-- begin --

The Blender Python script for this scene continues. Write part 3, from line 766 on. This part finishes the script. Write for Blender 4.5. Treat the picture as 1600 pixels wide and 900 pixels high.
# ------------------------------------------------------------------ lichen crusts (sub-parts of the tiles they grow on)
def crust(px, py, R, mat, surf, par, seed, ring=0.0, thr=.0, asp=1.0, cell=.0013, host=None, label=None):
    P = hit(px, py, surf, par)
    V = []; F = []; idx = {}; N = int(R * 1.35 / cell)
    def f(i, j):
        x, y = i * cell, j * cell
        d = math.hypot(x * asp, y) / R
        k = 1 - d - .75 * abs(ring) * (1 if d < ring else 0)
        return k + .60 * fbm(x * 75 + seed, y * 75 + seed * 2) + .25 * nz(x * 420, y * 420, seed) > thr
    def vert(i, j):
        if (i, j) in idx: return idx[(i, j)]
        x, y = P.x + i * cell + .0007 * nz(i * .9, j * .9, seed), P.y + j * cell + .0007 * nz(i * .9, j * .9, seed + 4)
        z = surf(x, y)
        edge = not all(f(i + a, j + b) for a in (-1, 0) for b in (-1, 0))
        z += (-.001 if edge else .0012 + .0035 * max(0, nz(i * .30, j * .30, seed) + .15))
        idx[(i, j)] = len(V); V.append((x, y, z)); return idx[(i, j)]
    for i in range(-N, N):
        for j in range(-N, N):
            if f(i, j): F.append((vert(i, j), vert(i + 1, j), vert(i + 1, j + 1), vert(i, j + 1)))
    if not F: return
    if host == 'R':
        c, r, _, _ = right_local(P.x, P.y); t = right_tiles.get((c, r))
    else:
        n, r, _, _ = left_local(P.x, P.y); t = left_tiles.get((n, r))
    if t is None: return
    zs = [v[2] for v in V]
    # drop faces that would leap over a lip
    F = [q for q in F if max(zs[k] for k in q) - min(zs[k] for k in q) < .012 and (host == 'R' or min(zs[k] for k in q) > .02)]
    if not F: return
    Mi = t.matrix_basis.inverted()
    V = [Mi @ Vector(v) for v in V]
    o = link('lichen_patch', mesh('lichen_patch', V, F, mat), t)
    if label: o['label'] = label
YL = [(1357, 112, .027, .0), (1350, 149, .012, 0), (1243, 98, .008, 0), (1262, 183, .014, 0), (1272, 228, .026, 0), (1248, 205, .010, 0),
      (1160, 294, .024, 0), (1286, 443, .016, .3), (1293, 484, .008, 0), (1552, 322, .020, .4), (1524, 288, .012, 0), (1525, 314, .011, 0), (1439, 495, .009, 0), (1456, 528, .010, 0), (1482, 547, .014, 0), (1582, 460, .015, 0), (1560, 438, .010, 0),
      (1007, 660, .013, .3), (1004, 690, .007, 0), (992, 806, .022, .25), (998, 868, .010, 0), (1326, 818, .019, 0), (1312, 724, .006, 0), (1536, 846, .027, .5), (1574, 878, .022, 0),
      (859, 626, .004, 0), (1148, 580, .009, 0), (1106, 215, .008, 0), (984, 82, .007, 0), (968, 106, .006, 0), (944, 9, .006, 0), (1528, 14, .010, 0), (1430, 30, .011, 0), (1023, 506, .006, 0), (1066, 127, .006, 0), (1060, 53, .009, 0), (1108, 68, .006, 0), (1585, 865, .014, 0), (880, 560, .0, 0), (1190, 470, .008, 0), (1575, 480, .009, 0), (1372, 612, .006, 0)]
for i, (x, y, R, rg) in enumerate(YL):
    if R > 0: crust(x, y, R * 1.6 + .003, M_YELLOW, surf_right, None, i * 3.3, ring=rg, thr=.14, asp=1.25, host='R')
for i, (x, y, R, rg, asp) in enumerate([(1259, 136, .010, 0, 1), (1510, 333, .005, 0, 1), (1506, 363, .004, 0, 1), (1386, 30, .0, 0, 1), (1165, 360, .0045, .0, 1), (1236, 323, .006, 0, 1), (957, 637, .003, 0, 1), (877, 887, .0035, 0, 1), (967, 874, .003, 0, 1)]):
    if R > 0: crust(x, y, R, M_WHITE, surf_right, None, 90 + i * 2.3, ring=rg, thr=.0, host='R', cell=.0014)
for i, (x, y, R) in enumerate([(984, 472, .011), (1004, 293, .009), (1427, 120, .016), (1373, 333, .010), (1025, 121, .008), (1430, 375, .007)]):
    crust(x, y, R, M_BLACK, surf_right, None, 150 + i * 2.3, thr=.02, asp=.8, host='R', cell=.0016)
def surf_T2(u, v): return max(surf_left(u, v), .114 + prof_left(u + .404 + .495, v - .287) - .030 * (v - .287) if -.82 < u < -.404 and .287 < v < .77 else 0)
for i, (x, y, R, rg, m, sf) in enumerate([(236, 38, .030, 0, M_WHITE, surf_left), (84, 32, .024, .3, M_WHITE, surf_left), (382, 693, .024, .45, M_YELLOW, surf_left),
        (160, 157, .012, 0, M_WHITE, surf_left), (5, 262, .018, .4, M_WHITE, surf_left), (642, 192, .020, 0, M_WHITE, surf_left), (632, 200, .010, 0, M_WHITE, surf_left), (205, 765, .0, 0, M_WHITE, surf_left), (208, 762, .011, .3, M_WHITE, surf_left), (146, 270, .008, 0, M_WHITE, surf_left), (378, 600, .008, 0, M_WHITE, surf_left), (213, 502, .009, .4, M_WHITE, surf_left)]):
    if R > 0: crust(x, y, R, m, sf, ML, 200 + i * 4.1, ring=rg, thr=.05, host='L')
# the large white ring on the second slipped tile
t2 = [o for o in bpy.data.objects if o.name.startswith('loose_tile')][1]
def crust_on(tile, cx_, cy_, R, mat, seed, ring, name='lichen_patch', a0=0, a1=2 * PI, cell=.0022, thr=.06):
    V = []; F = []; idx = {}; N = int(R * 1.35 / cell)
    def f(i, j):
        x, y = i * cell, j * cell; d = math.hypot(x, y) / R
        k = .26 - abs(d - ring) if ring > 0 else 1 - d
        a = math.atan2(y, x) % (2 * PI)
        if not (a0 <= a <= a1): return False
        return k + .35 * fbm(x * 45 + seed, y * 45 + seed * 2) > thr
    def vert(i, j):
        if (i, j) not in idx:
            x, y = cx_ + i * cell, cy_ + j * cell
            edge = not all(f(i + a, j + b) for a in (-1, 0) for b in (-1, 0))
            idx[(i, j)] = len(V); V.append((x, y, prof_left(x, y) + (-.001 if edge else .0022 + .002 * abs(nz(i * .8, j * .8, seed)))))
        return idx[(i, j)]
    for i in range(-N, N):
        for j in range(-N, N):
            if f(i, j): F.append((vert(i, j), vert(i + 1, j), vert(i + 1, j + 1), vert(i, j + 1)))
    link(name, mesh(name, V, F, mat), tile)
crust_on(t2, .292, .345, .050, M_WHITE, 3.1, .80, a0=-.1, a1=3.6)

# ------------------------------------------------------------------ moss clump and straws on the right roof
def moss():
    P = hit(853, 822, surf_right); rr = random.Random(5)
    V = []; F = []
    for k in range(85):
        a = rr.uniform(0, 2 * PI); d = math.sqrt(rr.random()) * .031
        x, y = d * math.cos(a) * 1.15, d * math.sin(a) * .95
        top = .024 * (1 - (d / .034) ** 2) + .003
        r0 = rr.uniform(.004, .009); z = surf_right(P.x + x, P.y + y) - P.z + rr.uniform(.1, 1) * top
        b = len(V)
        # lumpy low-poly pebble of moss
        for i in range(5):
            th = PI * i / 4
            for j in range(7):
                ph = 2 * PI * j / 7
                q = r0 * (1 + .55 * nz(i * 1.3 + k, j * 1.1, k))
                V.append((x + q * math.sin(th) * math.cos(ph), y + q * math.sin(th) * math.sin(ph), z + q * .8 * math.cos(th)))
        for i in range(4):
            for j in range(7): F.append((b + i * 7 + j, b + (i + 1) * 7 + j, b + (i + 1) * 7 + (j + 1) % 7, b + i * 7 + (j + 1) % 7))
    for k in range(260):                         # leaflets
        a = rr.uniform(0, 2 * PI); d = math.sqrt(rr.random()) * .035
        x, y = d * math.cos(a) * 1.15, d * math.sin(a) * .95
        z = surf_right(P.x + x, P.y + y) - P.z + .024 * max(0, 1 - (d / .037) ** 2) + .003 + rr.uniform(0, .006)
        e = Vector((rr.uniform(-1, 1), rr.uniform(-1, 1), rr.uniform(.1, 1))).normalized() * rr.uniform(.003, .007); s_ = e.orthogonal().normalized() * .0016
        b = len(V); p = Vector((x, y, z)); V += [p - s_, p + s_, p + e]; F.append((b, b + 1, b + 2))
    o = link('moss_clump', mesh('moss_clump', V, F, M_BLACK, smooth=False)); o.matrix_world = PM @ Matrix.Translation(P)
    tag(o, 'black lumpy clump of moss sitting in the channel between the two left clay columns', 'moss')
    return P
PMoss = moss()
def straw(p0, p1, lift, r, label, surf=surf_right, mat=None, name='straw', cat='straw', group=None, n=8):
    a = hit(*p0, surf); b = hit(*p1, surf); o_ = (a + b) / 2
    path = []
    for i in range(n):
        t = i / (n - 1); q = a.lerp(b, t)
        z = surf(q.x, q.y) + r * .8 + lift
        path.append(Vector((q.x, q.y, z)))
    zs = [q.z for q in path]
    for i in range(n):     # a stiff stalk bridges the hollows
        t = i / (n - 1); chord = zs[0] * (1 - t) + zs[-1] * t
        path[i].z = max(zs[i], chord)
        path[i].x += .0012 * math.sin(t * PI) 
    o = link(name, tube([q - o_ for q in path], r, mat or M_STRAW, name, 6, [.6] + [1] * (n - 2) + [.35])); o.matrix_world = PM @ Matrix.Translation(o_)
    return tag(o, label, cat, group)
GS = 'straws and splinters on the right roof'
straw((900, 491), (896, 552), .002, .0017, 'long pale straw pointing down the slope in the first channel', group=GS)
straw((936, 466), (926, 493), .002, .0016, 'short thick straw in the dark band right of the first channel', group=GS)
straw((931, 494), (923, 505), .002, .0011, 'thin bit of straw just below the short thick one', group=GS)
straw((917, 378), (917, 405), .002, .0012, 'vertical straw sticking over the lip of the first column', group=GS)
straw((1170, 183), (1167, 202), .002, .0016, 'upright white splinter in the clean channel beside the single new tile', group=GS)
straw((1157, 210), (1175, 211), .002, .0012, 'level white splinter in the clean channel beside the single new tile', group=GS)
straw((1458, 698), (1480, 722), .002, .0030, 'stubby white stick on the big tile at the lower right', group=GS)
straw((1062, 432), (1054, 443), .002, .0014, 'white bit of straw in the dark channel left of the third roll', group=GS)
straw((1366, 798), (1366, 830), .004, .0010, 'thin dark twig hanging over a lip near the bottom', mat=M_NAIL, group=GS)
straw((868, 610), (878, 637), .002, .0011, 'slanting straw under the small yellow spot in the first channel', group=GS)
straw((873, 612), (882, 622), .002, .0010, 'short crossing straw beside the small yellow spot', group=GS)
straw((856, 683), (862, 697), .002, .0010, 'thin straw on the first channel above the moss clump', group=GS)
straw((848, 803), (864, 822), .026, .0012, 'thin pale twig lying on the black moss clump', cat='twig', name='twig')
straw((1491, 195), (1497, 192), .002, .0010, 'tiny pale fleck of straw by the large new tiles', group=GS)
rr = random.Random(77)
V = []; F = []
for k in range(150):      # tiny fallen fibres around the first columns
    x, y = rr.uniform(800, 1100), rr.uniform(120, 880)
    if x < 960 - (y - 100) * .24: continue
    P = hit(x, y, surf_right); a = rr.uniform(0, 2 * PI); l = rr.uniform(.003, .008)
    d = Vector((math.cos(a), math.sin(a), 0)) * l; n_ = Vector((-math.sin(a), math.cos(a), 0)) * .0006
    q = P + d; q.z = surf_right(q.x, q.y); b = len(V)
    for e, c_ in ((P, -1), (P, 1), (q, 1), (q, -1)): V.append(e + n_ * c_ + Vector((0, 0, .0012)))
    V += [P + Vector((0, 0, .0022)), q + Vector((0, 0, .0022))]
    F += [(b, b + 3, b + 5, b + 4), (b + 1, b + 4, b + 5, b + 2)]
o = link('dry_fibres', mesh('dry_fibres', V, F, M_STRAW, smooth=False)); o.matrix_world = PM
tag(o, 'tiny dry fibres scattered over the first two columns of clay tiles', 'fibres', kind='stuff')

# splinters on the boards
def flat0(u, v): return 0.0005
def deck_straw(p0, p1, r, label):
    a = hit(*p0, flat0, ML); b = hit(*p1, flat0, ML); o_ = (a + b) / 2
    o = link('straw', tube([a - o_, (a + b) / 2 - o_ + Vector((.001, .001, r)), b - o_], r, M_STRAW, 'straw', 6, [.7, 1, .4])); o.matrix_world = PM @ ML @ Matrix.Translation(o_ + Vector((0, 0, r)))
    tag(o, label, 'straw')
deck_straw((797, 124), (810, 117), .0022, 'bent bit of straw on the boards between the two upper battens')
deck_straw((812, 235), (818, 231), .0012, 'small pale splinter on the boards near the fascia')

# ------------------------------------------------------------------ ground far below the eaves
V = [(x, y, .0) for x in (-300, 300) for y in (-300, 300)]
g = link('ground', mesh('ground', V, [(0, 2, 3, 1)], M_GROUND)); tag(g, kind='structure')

-- end --
-- begin --

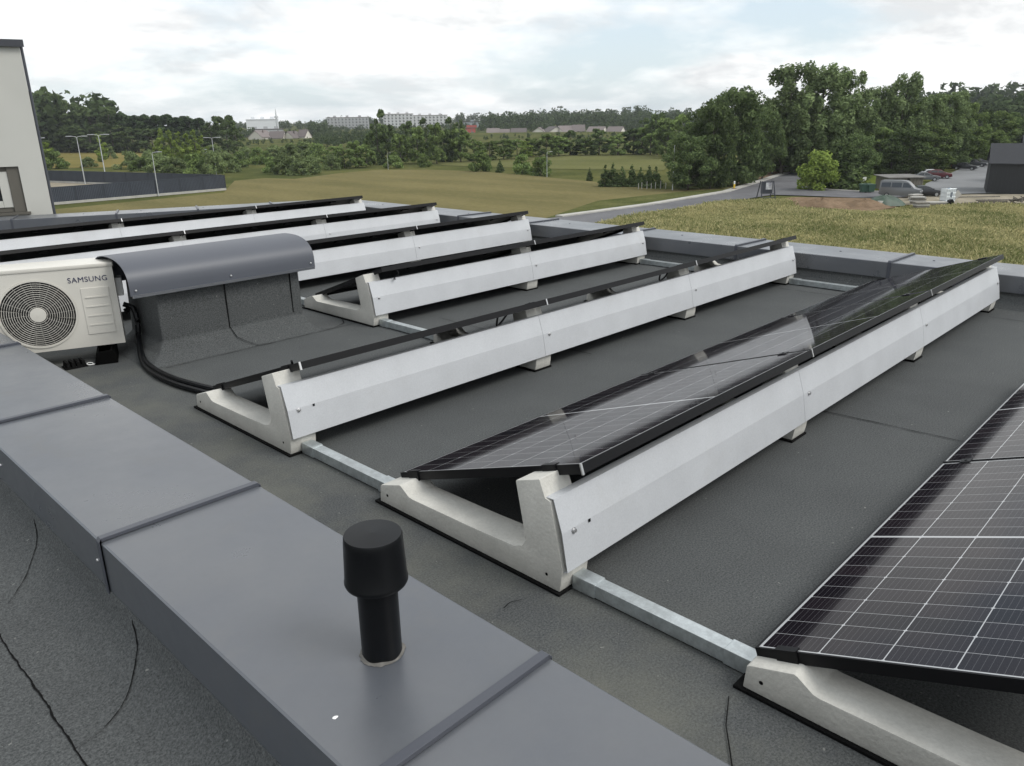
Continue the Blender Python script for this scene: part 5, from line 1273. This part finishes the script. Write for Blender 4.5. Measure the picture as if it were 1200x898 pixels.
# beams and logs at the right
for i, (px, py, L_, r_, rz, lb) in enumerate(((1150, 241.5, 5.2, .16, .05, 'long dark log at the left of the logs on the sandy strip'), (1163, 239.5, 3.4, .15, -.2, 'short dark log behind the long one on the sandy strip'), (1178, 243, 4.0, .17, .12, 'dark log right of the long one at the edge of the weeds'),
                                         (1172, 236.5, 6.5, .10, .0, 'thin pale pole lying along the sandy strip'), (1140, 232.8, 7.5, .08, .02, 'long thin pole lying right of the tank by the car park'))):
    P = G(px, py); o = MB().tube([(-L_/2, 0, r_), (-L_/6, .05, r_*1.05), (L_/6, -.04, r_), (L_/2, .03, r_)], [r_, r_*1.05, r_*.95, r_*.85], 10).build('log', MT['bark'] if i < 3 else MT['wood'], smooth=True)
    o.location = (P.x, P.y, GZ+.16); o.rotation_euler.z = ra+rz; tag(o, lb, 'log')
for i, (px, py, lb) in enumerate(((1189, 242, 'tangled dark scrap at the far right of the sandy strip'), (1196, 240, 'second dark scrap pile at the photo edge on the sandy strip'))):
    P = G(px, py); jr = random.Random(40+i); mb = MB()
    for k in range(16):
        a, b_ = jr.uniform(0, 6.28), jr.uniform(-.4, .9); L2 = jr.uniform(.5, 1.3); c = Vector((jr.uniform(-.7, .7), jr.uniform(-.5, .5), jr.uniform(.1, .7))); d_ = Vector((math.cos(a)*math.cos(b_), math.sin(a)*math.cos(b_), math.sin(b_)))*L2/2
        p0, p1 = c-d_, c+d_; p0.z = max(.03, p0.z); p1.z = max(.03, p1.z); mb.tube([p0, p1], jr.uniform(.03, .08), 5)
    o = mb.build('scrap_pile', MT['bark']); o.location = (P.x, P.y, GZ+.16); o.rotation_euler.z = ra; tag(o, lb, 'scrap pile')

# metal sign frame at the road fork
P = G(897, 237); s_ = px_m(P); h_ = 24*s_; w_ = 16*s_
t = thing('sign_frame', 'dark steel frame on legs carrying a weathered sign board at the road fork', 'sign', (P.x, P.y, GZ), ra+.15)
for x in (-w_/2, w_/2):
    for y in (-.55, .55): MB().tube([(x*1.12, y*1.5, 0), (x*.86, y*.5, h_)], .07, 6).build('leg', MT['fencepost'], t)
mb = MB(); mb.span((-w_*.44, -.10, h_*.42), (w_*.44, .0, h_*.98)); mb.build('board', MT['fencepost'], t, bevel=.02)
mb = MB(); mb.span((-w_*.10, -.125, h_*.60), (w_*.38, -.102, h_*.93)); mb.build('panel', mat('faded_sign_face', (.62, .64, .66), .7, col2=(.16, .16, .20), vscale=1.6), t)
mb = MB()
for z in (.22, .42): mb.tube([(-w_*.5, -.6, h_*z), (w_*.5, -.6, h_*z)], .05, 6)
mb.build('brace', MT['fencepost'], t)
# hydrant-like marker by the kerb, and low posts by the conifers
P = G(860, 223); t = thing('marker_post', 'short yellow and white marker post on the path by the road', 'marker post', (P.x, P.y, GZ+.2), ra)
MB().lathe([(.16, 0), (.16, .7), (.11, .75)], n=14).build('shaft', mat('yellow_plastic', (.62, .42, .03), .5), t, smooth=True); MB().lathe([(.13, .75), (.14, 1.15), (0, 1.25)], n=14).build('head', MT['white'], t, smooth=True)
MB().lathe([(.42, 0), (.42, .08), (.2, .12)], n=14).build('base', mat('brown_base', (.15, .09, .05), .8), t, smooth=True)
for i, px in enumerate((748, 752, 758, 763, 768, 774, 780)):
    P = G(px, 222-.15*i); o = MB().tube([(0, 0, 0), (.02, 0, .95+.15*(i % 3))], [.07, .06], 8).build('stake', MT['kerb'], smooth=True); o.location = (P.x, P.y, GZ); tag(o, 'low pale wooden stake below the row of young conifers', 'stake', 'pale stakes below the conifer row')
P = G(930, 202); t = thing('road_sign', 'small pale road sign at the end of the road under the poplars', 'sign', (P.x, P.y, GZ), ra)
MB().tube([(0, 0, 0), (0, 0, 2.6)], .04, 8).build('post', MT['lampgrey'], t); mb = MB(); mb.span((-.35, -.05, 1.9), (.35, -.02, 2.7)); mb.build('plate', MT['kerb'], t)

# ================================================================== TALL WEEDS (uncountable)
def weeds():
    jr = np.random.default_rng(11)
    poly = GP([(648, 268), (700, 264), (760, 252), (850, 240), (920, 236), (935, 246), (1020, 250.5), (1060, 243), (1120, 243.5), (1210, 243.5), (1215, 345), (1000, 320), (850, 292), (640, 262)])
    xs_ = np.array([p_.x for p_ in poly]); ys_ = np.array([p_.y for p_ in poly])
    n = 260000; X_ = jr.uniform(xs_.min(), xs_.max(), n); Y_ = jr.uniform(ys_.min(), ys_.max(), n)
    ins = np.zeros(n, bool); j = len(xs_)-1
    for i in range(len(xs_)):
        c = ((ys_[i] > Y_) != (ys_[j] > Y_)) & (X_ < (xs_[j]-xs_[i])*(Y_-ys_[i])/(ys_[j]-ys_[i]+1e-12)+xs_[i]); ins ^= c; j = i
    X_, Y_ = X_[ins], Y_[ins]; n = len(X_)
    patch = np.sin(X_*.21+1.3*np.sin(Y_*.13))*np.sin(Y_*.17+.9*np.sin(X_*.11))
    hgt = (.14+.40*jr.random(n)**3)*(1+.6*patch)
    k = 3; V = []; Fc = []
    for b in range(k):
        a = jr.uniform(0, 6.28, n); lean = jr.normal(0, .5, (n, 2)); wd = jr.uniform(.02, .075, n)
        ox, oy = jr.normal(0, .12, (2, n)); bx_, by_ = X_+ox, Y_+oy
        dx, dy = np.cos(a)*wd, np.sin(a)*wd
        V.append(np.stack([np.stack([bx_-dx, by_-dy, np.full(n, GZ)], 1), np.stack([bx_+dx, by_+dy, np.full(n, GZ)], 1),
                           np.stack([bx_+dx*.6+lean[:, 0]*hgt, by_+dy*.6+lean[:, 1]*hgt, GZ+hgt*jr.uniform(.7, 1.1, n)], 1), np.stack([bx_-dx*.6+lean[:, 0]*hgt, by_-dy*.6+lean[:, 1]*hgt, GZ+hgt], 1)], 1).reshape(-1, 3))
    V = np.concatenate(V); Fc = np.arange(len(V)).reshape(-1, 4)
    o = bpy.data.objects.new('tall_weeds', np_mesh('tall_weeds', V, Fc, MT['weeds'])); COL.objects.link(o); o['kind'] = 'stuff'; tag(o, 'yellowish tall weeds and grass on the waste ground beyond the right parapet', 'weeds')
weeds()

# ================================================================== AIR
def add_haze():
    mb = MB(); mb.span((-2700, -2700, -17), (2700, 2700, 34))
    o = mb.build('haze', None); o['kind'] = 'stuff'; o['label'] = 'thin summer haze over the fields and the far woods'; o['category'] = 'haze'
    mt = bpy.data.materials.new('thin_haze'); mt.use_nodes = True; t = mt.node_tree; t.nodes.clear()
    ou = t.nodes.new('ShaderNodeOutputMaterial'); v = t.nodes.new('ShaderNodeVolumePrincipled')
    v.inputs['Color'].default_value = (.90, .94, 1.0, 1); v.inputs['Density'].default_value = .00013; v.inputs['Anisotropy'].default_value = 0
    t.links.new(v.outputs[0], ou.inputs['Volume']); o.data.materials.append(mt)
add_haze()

-- end --
-- begin --

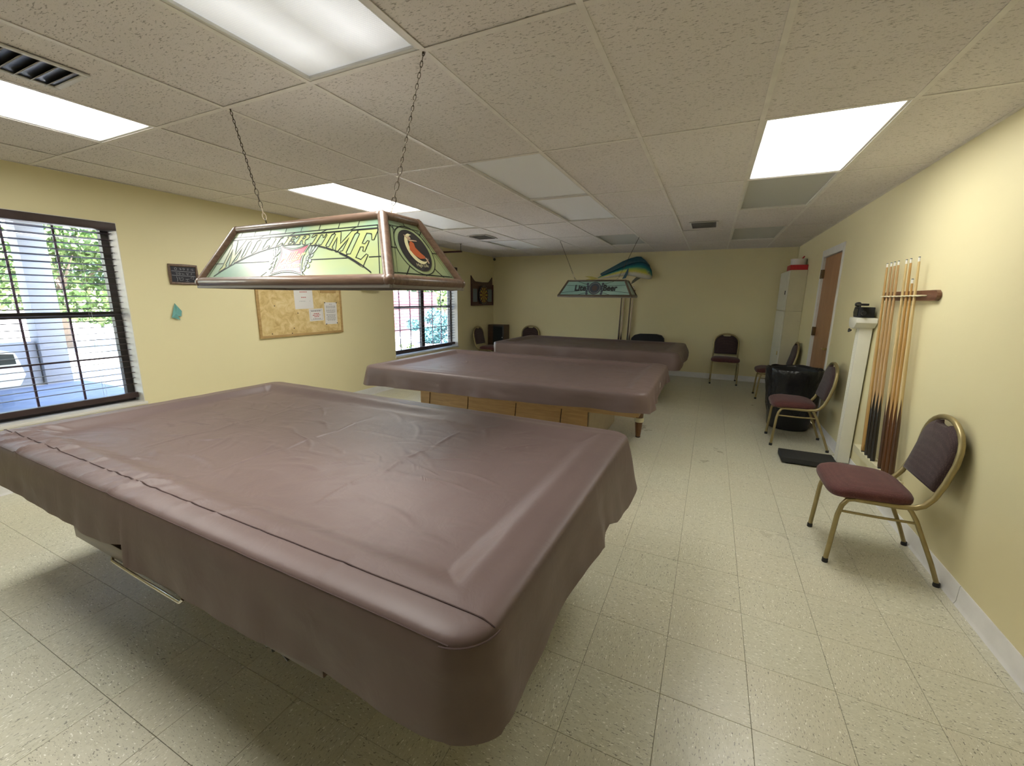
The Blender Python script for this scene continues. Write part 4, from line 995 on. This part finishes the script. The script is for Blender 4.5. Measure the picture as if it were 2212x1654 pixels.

-- end --

_What to do:_ Say the number of lines in the records above that include the string "this", and no more.

_Written answer:_ 3